Almost every subpar design I come across has a white space problem. And 99% of the time it's because there is not enough. Unless you're designing for an exterior sign or another medium where it makes sense to use the majority of the space available, let your design breathe!

White space example

Even just an extra 10 pixels of padding can go a long way to quickly improving a design.

2. Mock It Up

For a potentially helpful perspective, take your design and visualize it on its final real-world use. Designing a logo? Slap it on a coffee mug. Creating signage? Grab a screenshot from Google Street View and paste your sign into scale. Even application or mobile website designs could benefit from visualizing it on a physical phone before actual development.

3. Go Black & White

For another exercise on perspective, take your entire design and make it black and white. Does it make sense? Does the design still accomplish the message that you intended? If not, your design probably relies too heavily on color and may need adjustment.

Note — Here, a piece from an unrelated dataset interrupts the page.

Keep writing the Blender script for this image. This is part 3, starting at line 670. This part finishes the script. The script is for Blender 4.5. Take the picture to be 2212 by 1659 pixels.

4. Utilize Unique Font Weights

Need a thicker font weight? Go beyond the typical "Bold" and use a font family that has a wide variety of weights—try a "Black" weight for even bolder, less common look. On the other end of the spectrum, "Light" and "Hairline" weights provide much thinner options than the standard "Regular" or "Medium" weight.

Unique font weights

Even the use of very common fonts like Helvetica can give your design a fresh, professional look with the right contrast of weights.

5. Get Feedback

Ask for feedback from your friends, family, colleagues, and even kids—kids are the most honest humans you’ll ever meet. After spending hours or even days on a design, your eye can become blind to flaws that are obvious to others. Besides asking them what you could change or what they do/don’t like about the design, ask questions such as “If you could describe this design in three words, what would they be?” or “What kind of feeling do you get from this design?” See if your peers give you feedback that aligns with how you intended the design to speak for itself.

Different perspectives help improve your design, and also help prevent any potential negative backlash.